I agree with the exernal enemy tool used by the powers that be. Examples are plentiful across history. from the Crusades to the Cold War (at its worst in the United States during The McCarth Era) to the post-forties Arab-Israeli conflict and the 21st Century Bin Laden spectre governments of all colors have made used fear to rally their people around the flag. In the meantime, there is always somebody profiting at the expense of the masses. The Arab leaders are as guilty as all the rest down through the ages.

Arab regimes, such as the Egyptian one did not really cultivate political Islam. Quite the contrary, Islamism has been a constant thorn in the government's side. Israel being the enemy was not instilled after Sadat's death, it had been such since its establishment in a quarter of a century earlier.

Though the source of much of the recent rise in Conservatism (particularly the puritanical type) can be traced back to the Gulf, it was transferred mostly by Egyptian labor that returned from theere and subsequently continues to be by both the ongoing Egyptian presence in Gulf countries as well as the spread of satellite Tv.

As for the weaknesses of the secular opposition, the causises are manifold. For one, unlike the Muslim Brotherhood, they have for decades been proclaiming lofty ideals in hopes of appealing to the masses, while only ever reaching the dismally few intelligentsi when instead they should have been forming netowrks and filling in, like the MB, where the government had failed by providing social services such as health care.

This is by no means exclusively why the MB demonstrated such popularity. The rise of conservatism and subsequent ability of Religios groups to attract political support is a very normal consequence of dictatorial regimes. People tend to turn to religion to seek comfort from their troubles. Further, it is much easier to stamp out non-religious groups by cooption, force and intimidaion and censorship. It's quite difficult to justify shutting down mosques.

 
At 2:57 PM, Blogger Cairene said...

Now, having read the posts on Arab hatred, let me again offer my two cents.

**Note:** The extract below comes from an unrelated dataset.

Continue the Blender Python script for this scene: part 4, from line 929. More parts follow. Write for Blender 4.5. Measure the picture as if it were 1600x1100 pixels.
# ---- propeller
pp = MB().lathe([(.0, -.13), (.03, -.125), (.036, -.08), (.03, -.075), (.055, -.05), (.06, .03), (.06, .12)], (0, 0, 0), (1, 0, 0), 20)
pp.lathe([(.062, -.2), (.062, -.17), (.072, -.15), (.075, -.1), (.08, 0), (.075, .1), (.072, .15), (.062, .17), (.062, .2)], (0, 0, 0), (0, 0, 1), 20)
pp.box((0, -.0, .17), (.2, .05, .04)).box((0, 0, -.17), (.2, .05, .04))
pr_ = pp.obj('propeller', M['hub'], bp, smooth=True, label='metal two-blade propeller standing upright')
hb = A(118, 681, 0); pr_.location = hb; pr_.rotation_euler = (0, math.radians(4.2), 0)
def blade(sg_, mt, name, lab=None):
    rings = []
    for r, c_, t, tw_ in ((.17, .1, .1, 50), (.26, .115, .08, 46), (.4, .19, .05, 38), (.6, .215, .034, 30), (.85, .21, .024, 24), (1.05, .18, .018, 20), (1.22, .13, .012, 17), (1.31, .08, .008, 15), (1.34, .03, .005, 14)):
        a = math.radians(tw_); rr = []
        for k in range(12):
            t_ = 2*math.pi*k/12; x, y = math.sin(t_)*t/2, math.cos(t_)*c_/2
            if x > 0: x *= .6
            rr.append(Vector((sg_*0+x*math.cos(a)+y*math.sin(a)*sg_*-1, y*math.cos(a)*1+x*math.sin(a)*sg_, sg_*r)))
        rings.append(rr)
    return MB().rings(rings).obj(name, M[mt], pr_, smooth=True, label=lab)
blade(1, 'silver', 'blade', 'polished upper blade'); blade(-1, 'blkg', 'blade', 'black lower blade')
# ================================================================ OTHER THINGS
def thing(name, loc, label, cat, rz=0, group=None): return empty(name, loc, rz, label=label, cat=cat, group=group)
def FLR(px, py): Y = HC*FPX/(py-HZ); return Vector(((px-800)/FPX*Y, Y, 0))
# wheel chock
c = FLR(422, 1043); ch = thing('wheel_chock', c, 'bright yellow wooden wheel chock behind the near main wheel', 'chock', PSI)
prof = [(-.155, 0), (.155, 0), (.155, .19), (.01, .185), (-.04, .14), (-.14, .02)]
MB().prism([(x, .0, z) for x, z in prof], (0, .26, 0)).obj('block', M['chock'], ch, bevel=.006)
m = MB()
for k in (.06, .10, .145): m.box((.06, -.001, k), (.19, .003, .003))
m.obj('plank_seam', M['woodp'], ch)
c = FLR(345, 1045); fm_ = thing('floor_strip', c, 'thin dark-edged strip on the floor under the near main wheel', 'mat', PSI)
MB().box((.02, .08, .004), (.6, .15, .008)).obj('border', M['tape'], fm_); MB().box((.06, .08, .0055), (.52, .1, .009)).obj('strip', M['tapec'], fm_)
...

I think, if there were indeed accurate polls, you would find Arabs, or Egyptians at least, overall very anti-American policy/govt/etc.. However, if the same poll asked what they thought of American people, they would demonstrate surprisingly positive responses.

The jubilation you speak of on September 11th was not at the deaths of the 3000+ victims, but rather as a blow at the govt whose policies they (for whatever reasons) consider to be distasteful. I myself, though i was shocked by the incident and abhored the loss of life, could not suppress smug awa at the symbolic value of the incident.

Radical Muslim clerics are not really the best sources for the feelings of the average person. I have many American friends who have visited Egypt and found it to be a very enjoyable experience, to the point that some of them opted to stay. Having studied at the American U in Cairo, to which an increasing number of American students come for semester- or year-abroad programs, i would say that only a negligible minority of them return home unhappy with their sojourn. I think it is safe to say the same of tourists.

Having spent 16 years living in Saudi Arabia, i would say that as far as the population goes, the same can be said.

Admitedly there are those who do have such ill-sentiment and they are quite vocal.

But i think you would be just as incredulous if i were to base claims that Americans are xenophobic and racist on isolated incidents of ethnic violence, or even more significantly the fact that ethnic neighborhoods continue to exist on a large scale. Or that security, customs and immigration officials continue to treat non-white people with more suspicion, violence and general distaste. Despite having experienced this first hand, i could not make the claim that the American people, on a mass scale are racist.